Aditional information

Some notes upon recent works.

While reading text about abstract painting it struck me that sometimes people ague that abstract art only shows us that a picture is made upon a medium. However abstract art survived, and kept on being important through now almost a hundred years. So the obvious question arose why? What is so appealing to abstract art? [Greenberg, Rosenberg] Is it the fact that it is self-reverential, the focus upon the flat surface of the painting? Is it the fact that a painter can express himself directly through his brush? Or is it because there is emptiness, a space that is unrecognizable and therefore enables us to redirect our attention to something outside the work? What it is I am not so sure about, but the fact that an abstract work of art has an openness, which is something that interest me.

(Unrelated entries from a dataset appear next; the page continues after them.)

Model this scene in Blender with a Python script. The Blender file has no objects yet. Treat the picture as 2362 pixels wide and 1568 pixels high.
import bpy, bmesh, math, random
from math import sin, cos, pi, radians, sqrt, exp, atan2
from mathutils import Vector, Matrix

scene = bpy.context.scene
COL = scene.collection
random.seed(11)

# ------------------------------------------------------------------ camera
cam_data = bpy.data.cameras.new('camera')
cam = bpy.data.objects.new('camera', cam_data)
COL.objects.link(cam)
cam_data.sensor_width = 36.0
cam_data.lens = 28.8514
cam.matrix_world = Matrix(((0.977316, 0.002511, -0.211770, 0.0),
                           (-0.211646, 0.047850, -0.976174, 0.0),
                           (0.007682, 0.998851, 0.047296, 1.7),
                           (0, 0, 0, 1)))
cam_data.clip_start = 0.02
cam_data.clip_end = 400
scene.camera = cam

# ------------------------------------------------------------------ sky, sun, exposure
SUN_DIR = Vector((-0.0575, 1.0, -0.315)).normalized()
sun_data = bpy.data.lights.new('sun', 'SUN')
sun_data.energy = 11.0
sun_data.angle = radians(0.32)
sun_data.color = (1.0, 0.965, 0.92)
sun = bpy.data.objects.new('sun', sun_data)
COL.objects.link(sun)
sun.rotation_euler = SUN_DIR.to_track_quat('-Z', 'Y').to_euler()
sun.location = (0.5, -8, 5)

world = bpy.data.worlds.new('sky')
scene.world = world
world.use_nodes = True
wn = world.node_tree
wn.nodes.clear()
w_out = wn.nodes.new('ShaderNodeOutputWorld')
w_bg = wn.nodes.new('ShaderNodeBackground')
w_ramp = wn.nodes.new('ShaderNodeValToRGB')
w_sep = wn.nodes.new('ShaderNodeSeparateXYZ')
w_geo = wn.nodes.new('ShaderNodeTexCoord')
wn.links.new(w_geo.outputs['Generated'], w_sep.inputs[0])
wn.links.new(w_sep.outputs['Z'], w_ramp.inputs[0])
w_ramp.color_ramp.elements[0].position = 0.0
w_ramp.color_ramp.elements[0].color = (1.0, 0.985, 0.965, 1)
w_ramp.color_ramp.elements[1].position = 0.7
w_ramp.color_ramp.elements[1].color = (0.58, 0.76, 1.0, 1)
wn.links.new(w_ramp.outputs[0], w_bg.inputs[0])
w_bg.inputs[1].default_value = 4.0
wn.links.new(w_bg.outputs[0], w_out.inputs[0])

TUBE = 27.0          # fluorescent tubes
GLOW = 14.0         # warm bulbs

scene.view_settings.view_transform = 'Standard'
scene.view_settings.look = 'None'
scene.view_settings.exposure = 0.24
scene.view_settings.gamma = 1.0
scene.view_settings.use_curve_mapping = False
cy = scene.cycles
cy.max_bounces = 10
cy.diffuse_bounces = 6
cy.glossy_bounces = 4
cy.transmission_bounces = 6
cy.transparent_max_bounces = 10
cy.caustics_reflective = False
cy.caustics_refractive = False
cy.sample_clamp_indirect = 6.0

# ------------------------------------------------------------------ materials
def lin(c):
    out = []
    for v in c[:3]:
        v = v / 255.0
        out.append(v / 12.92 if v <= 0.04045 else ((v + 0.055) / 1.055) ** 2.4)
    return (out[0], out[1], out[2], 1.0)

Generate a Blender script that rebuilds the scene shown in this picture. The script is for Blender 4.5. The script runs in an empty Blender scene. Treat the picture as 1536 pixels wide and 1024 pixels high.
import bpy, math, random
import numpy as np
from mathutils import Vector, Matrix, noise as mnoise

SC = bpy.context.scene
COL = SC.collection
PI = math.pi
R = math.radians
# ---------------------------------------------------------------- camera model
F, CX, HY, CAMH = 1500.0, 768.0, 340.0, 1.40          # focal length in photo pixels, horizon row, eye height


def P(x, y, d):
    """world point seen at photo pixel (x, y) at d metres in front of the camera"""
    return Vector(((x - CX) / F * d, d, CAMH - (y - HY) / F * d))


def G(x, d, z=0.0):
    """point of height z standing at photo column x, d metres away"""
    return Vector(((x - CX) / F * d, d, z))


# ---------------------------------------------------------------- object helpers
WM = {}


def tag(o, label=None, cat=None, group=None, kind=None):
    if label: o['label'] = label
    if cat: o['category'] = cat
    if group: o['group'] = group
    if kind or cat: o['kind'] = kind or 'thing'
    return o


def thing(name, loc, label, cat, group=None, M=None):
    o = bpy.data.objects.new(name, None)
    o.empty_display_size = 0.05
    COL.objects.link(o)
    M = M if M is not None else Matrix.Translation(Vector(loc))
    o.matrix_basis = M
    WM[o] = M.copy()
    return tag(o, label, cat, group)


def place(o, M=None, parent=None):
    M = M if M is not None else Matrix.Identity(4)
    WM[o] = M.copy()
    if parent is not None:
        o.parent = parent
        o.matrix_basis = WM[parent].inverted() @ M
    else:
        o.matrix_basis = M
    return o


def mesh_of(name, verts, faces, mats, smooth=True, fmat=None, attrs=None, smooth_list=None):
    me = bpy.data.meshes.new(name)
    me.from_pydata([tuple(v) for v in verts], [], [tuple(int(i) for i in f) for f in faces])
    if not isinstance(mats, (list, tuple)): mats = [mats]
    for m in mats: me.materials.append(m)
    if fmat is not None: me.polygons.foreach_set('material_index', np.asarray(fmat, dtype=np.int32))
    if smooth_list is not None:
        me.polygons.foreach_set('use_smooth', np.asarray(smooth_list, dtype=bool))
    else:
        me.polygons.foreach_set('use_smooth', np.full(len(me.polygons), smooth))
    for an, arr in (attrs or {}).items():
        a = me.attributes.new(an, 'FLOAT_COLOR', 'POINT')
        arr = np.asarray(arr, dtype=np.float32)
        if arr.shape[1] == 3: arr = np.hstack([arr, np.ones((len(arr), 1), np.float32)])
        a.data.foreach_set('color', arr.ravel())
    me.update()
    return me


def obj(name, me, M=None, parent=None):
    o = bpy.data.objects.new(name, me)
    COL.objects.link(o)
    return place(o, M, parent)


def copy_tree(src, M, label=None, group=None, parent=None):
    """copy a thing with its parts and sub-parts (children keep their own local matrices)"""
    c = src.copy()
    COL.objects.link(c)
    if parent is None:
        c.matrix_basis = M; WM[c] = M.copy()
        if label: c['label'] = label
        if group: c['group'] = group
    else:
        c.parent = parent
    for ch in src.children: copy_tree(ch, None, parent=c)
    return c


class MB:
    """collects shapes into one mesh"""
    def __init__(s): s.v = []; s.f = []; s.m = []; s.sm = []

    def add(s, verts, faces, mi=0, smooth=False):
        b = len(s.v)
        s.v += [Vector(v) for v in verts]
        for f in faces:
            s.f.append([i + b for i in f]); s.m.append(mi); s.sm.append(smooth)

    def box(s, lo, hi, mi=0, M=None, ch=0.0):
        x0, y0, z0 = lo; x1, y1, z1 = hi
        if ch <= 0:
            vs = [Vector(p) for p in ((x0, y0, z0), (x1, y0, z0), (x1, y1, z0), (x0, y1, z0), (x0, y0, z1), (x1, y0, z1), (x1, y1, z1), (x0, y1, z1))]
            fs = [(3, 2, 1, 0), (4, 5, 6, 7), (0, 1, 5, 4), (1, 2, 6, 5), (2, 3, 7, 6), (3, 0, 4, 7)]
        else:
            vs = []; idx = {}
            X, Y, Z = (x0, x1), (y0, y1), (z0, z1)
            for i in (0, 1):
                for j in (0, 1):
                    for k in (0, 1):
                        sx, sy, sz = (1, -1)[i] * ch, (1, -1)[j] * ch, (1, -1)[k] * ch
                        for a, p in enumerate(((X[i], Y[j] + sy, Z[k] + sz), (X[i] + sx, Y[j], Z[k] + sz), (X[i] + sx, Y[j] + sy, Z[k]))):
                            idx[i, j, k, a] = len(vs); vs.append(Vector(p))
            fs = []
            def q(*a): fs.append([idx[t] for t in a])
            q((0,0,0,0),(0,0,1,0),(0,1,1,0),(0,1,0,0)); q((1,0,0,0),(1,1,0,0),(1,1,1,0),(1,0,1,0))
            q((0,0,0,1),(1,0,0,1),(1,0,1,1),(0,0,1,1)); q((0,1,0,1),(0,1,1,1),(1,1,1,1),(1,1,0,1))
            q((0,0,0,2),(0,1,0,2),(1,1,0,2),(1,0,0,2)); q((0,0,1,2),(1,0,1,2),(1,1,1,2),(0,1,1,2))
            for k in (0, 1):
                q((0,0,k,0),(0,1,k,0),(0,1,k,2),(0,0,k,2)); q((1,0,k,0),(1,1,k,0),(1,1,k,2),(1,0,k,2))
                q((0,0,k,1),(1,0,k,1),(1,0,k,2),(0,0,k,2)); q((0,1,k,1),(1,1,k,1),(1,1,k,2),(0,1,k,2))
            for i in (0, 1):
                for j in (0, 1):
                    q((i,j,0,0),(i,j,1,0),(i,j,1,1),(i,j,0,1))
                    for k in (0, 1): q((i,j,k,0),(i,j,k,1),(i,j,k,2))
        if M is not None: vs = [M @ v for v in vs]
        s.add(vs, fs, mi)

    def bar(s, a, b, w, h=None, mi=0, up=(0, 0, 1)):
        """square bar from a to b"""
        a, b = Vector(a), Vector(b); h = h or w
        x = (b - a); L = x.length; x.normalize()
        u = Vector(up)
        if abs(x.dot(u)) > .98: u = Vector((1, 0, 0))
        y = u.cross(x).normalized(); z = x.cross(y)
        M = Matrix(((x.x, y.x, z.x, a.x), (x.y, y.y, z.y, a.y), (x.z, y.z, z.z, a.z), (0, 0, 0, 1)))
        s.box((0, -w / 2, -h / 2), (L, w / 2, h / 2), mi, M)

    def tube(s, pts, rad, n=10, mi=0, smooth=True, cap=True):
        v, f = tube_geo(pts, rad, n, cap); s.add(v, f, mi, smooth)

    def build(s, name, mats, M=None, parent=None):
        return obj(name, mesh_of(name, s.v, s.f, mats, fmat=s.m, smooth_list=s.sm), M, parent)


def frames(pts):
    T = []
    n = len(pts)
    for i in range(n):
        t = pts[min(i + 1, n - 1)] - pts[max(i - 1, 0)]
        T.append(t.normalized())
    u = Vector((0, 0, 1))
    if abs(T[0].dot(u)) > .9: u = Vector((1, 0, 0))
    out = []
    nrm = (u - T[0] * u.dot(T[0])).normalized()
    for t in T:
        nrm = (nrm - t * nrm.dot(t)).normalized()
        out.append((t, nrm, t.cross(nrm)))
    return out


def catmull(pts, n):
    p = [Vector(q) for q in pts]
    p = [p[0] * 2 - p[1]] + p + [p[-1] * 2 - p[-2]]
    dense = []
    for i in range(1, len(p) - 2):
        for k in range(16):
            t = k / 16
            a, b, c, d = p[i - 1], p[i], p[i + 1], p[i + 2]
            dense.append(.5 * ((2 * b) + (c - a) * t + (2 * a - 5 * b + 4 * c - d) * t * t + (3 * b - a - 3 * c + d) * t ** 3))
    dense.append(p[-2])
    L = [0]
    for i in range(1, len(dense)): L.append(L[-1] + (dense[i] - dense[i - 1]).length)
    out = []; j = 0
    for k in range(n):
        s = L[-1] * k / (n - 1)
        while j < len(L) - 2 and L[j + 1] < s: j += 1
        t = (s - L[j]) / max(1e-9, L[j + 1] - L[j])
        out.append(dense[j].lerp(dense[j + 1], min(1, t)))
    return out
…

My works feel to me most linked to the works made by the artist that came after the abstract expressionist who felt that the artist is not the definition of the artworks that they make. An artist like Frank Stella tried, by setting up a system/working method, to give his work a more objective attitude and less expressive. But walking through the newly opened Stedelijk Museun in Amsterdam with a friend a couple of weeks ago, he mentioned that works made the Nul Beweing (Zero movement) are also very expressive but more on a meditative level. Although they tried to reject their own subject from their works they still shined through, but not so much ‘in your face’ like Pollock or Rothko. This approach suits me better; the subtle, precise and constructed image interest me and is also something that I see in the works that I have made. The gradients in my work Natural Gradients are almost perfect and this will only become more present when I enlarge them.

In the upcoming weeks and months I am going to enlarge the color works that I made last years to an approximately size of 1.2 meter to 3 to 4 meter so that the viewer will be able to experience the colors and gradients the best because it will cover their whole field of vision. Hopefully this will give a static, quiet and meditative experience.

I will also be making a couple (± 6 made from 50 cm by 60 cm paper, some will be made from multiple sheets) of black and white line works that contemplate upon light behaviour through objectives and composition.

I’m also still photographing and I would like to be able to combine these with the more large-scale abstract works. One of the options for a combination is actually through a separation in space, by making a room, like a white cube, for the abstract works and another room for the photographical work who will influence each other but not directly side by side. This photographic work could also include works like the projecting camera.